Reproduce each line exactly, including spacing and punctuation.

DATA FOR THE TASK:
● ● ● ● ●
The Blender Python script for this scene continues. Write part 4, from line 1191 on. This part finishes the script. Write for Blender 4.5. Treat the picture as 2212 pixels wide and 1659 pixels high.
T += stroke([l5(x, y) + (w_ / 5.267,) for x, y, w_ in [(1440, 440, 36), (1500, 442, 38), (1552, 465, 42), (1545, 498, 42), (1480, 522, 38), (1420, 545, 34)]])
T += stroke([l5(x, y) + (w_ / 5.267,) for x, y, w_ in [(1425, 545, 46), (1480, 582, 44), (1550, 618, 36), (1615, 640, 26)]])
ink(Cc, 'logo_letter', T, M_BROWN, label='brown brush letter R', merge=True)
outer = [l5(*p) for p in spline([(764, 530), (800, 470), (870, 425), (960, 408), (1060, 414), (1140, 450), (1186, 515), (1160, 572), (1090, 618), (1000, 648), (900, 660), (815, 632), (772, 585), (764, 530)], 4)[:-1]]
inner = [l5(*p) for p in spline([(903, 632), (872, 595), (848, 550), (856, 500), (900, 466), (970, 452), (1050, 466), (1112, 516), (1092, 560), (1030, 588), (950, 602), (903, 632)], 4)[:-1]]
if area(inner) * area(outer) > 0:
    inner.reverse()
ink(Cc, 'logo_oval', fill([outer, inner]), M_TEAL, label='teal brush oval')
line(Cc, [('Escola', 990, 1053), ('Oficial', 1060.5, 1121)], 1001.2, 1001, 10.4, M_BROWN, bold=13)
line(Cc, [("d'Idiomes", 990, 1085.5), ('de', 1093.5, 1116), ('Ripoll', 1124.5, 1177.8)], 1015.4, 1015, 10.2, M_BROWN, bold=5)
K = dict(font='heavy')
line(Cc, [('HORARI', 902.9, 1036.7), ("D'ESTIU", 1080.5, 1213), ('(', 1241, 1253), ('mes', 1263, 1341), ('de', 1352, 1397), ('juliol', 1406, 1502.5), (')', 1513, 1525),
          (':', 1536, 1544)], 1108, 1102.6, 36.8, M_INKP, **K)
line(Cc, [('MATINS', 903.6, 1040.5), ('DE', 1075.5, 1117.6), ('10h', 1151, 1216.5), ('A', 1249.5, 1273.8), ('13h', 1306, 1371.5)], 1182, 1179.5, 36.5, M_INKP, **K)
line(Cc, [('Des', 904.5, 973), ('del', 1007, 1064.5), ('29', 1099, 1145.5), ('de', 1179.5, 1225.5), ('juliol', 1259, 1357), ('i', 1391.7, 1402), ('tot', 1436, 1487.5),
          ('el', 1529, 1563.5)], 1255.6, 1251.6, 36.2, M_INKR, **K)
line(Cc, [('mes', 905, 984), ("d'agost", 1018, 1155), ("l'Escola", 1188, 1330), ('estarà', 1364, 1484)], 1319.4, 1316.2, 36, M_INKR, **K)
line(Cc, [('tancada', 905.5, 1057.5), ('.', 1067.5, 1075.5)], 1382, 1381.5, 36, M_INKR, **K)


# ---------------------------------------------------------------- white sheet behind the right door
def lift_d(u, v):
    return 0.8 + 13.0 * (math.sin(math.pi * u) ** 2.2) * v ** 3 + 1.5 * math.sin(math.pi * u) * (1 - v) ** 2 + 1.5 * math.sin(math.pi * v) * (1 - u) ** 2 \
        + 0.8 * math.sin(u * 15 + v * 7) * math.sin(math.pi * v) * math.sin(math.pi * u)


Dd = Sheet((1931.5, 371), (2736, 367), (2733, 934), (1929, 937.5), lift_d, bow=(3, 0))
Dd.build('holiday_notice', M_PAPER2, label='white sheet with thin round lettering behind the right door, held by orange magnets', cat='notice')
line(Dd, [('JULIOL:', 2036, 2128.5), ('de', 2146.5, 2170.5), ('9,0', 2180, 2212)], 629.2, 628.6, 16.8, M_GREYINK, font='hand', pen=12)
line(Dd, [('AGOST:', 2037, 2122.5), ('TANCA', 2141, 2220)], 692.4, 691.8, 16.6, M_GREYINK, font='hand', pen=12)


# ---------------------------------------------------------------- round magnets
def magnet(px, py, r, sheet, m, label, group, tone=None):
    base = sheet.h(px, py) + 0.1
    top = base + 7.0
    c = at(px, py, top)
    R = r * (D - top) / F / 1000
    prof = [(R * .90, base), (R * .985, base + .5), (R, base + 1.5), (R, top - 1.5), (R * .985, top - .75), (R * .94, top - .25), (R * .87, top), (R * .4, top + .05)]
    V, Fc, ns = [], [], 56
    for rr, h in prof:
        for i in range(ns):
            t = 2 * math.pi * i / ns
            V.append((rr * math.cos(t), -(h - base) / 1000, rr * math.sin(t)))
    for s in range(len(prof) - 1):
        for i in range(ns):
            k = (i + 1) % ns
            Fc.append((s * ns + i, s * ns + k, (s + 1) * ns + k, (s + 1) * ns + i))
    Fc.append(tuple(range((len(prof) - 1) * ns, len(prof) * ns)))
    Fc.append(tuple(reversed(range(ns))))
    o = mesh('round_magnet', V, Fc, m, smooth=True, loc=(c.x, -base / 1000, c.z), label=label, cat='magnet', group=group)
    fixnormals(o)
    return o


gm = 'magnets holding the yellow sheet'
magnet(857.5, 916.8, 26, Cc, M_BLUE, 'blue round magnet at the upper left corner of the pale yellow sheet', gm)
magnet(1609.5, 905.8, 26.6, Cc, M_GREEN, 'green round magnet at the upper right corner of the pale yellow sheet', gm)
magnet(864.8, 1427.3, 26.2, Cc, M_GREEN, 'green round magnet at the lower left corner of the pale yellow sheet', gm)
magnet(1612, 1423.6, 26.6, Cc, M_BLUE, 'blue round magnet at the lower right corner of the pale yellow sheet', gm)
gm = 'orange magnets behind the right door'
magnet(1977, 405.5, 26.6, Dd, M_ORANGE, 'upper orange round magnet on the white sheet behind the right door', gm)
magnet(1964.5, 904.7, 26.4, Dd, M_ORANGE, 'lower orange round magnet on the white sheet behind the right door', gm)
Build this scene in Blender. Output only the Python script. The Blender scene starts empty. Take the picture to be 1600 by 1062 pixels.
● ● ● ● ●
THE OUTPUT:
The Blender Python script for this scene continues. Write part 4, from line 1191 on. This part finishes the script. Write for Blender 4.5. Treat the picture as 2212 pixels wide and 1659 pixels high.
T += stroke([l5(x, y) + (w_ / 5.267,) for x, y, w_ in [(1440, 440, 36), (1500, 442, 38), (1552, 465, 42), (1545, 498, 42), (1480, 522, 38), (1420, 545, 34)]])
T += stroke([l5(x, y) + (w_ / 5.267,) for x, y, w_ in [(1425, 545, 46), (1480, 582, 44), (1550, 618, 36), (1615, 640, 26)]])
ink(Cc, 'logo_letter', T, M_BROWN, label='brown brush letter R', merge=True)
outer = [l5(*p) for p in spline([(764, 530), (800, 470), (870, 425), (960, 408), (1060, 414), (1140, 450), (1186, 515), (1160, 572), (1090, 618), (1000, 648), (900, 660), (815, 632), (772, 585), (764, 530)], 4)[:-1]]
inner = [l5(*p) for p in spline([(903, 632), (872, 595), (848, 550), (856, 500), (900, 466), (970, 452), (1050, 466), (1112, 516), (1092, 560), (1030, 588), (950, 602), (903, 632)], 4)[:-1]]
if area(inner) * area(outer) > 0:
    inner.reverse()
ink(Cc, 'logo_oval', fill([outer, inner]), M_TEAL, label='teal brush oval')
line(Cc, [('Escola', 990, 1053), ('Oficial', 1060.5, 1121)], 1001.2, 1001, 10.4, M_BROWN, bold=13)
line(Cc, [("d'Idiomes", 990, 1085.5), ('de', 1093.5, 1116), ('Ripoll', 1124.5, 1177.8)], 1015.4, 1015, 10.2, M_BROWN, bold=5)
K = dict(font='heavy')
line(Cc, [('HORARI', 902.9, 1036.7), ("D'ESTIU", 1080.5, 1213), ('(', 1241, 1253), ('mes', 1263, 1341), ('de', 1352, 1397), ('juliol', 1406, 1502.5), (')', 1513, 1525),
          (':', 1536, 1544)], 1108, 1102.6, 36.8, M_INKP, **K)
line(Cc, [('MATINS', 903.6, 1040.5), ('DE', 1075.5, 1117.6), ('10h', 1151, 1216.5), ('A', 1249.5, 1273.8), ('13h', 1306, 1371.5)], 1182, 1179.5, 36.5, M_INKP, **K)
line(Cc, [('Des', 904.5, 973), ('del', 1007, 1064.5), ('29', 1099, 1145.5), ('de', 1179.5, 1225.5), ('juliol', 1259, 1357), ('i', 1391.7, 1402), ('tot', 1436, 1487.5),
          ('el', 1529, 1563.5)], 1255.6, 1251.6, 36.2, M_INKR, **K)
line(Cc, [('mes', 905, 984), ("d'agost", 1018, 1155), ("l'Escola", 1188, 1330), ('estarà', 1364, 1484)], 1319.4, 1316.2, 36, M_INKR, **K)
line(Cc, [('tancada', 905.5, 1057.5), ('.', 1067.5, 1075.5)], 1382, 1381.5, 36, M_INKR, **K)


# ---------------------------------------------------------------- white sheet behind the right door
def lift_d(u, v):
    return 0.8 + 13.0 * (math.sin(math.pi * u) ** 2.2) * v ** 3 + 1.5 * math.sin(math.pi * u) * (1 - v) ** 2 + 1.5 * math.sin(math.pi * v) * (1 - u) ** 2 \
        + 0.8 * math.sin(u * 15 + v * 7) * math.sin(math.pi * v) * math.sin(math.pi * u)


Dd = Sheet((1931.5, 371), (2736, 367), (2733, 934), (1929, 937.5), lift_d, bow=(3, 0))
Dd.build('holiday_notice', M_PAPER2, label='white sheet with thin round lettering behind the right door, held by orange magnets', cat='notice')
line(Dd, [('JULIOL:', 2036, 2128.5), ('de', 2146.5, 2170.5), ('9,0', 2180, 2212)], 629.2, 628.6, 16.8, M_GREYINK, font='hand', pen=12)
line(Dd, [('AGOST:', 2037, 2122.5), ('TANCA', 2141, 2220)], 692.4, 691.8, 16.6, M_GREYINK, font='hand', pen=12)


# ---------------------------------------------------------------- round magnets
def magnet(px, py, r, sheet, m, label, group, tone=None):
    base = sheet.h(px, py) + 0.1
    top = base + 7.0
    c = at(px, py, top)
    R = r * (D - top) / F / 1000
    prof = [(R * .90, base), (R * .985, base + .5), (R, base + 1.5), (R, top - 1.5), (R * .985, top - .75), (R * .94, top - .25), (R * .87, top), (R * .4, top + .05)]
    V, Fc, ns = [], [], 56
    for rr, h in prof:
        for i in range(ns):
            t = 2 * math.pi * i / ns
            V.append((rr * math.cos(t), -(h - base) / 1000, rr * math.sin(t)))
    for s in range(len(prof) - 1):
        for i in range(ns):
            k = (i + 1) % ns
            Fc.append((s * ns + i, s * ns + k, (s + 1) * ns + k, (s + 1) * ns + i))
    Fc.append(tuple(range((len(prof) - 1) * ns, len(prof) * ns)))
    Fc.append(tuple(reversed(range(ns))))
    o = mesh('round_magnet', V, Fc, m, smooth=True, loc=(c.x, -base / 1000, c.z), label=label, cat='magnet', group=group)
    fixnormals(o)
    return o


gm = 'magnets holding the yellow sheet'
magnet(857.5, 916.8, 26, Cc, M_BLUE, 'blue round magnet at the upper left corner of the pale yellow sheet', gm)
magnet(1609.5, 905.8, 26.6, Cc, M_GREEN, 'green round magnet at the upper right corner of the pale yellow sheet', gm)
magnet(864.8, 1427.3, 26.2, Cc, M_GREEN, 'green round magnet at the lower left corner of the pale yellow sheet', gm)
magnet(1612, 1423.6, 26.6, Cc, M_BLUE, 'blue round magnet at the lower right corner of the pale yellow sheet', gm)
gm = 'orange magnets behind the right door'
magnet(1977, 405.5, 26.6, Dd, M_ORANGE, 'upper orange round magnet on the white sheet behind the right door', gm)
magnet(1964.5, 904.7, 26.4, Dd, M_ORANGE, 'lower orange round magnet on the white sheet behind the right door', gm)
Build this scene in Blender. Output only the Python script. The Blender scene starts empty. Take the picture to be 1600 by 1062 pixels.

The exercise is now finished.